Random line from a file
From
Amcleod@VERT to
All on Tue Aug 21 01:39:00 2001
The question arises periodically -- how to select a line randomly from a text file? If the file were filled with fixed-length records you could compute the offset of a random line and FSEEK/FREAD the apropriate line. Alas, text files are annoyingly variable in line-length. Or you could read all the lines into an array (simulated on disk if needed) and select randomly from the array. Ugh! So here is my method-of-choice, which reads through the entire file from top to bottom, and randomly picks one line out of the file:
#----------------------------------------------------#
# randomly select one random-length line from a file #
#----------------------------------------------------#
!INCLUDE FILE_IO.INC
STR randomfile inbuffer winner
INT handle line_count rval cval
#--------------------#
# set up some values #
#--------------------#
SET randomfile "c:\\sbbs\\exec\\oneliner.txt"
SET line_count 0
SET winner "Default Value -- in case routine fails"
#---------------#
# open the file #
#---------------#
FOPEN handle O_RDONLY randomfile
IF_FALSE
PRINTF "Error opening %s\n" randomfile
RETURN
END_IF
#----------------------------------------#
# loop through entire file, line by line #
#----------------------------------------#
:Loop
# check for End-of-File
FEOF handle
IF_TRUE
# we're done!
GOTO Were_Done
END_IF
# read line -- watch for read failure
FREAD_LINE handle inbuffer
IF_FALSE
# we're done!
GOTO Were_Done
END_IF
ADD line_count 1
# compute random value and comparison value
RANDOM rval 1000000
SET cval 1000000
DIV cval line_count
# is this line a winner, replacing previous winner?
COMPARE rval cval
IF_LESS
# we have a winner
COPY winner inbuffer
END_IF
# check remaining lines
GOTO Loop
#------------------------------------------------------------------------#
# we should have a winner by this point, and can do with it what we want #
#------------------------------------------------------------------------#
:Were_Done
PRINT winner
It's quite clever how it works (no, I didn't think of it first!).

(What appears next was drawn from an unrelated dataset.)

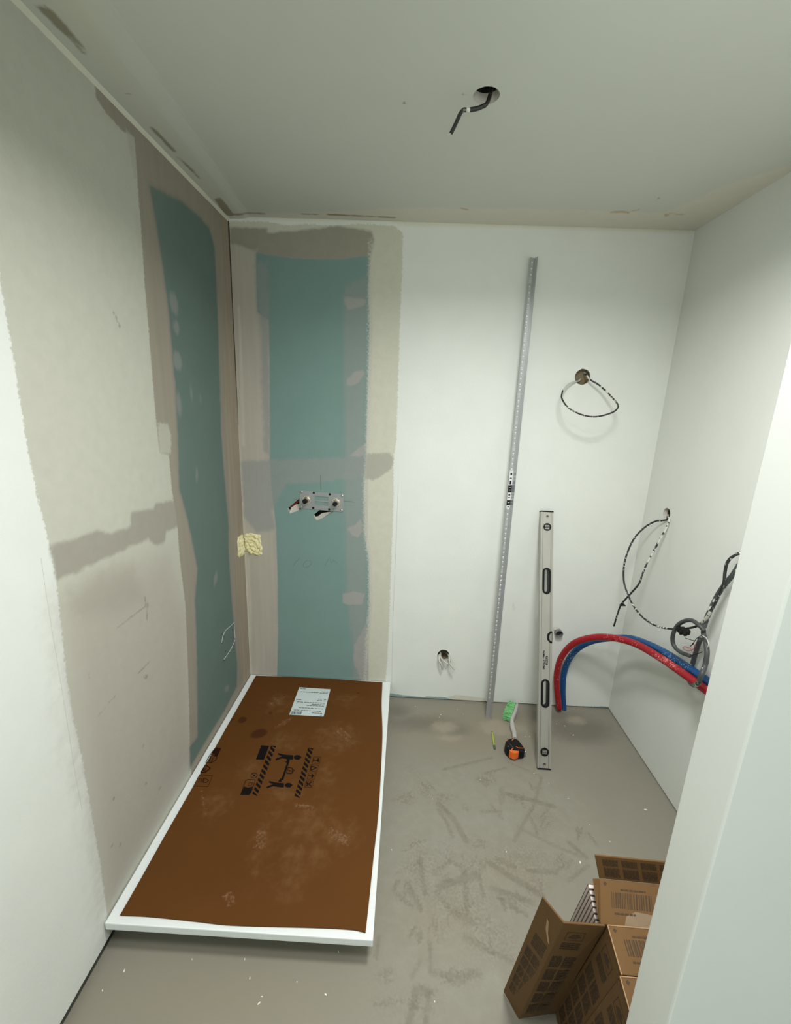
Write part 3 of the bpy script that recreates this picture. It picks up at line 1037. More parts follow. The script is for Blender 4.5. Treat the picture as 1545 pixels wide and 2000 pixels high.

It reads each line and determines whether that line would have been selected _assuming_ there are no more lines in the file. If it _does_ find another line, it determines whether it would have been chosen over what ever line had _already_ been chosen. Like this:
It reads the first line. Possibly the ONLY line. So this line must be selected 100% of the time. Hence Line #1 is selected randomly 1/1 of the time. Then it reads the second (and possibly last) line. If there are only two lines in the file, then there is a 1/2 chance that line #2 will be selected. Should a random comparison show that the 1/2 chance is met, line #2 replaces what was previoulsy selected (IOW line #1). Now it reads line #3. This line is 1/3 likely to be selected. If it is, it replaces the previously selected line (either #1 or #2). Line #4 replaces the previously selected line 1/4 of the time. Line #5 replaces the previous winner 1/5 of the time... and so on.
The only thing tricky is that since we don't have FP values, we have to generate integer random numbers and scale the count accordingly. (You can't have values of 1/4 = 0.25 to compare with randiom numbers between 0 and 1, so you have to use a scaling factor -- 1,000,000 in this case -- and compare 1000000/4 with a random number between 0 and 1000000.)
Caution -- this routine will select blank lines as well as any other, so watch out for blank lines PARTICULARLY at the end of the file. Or check for blank lines immediately after reading and "GOTO Loop" immediately, without adjusting the counter, if you find one. Skip Comments the same way.
You could also select "cookies" which consist of more than one line using a method similar to this. You'd have to separate groups of lines somehow (say a blank line), accumulate all non-blank lines as a possible winner, and when you discover a blank, THEN you incriment your counter, make your random check, and if successful replace the previous winning lines with the new set of lines you have accumulated.
I've run this algorythm in a loop 250,000 times with a file containing 25 different lines, and each line is selected 10,000 times +/- 1% which is good enough for government work.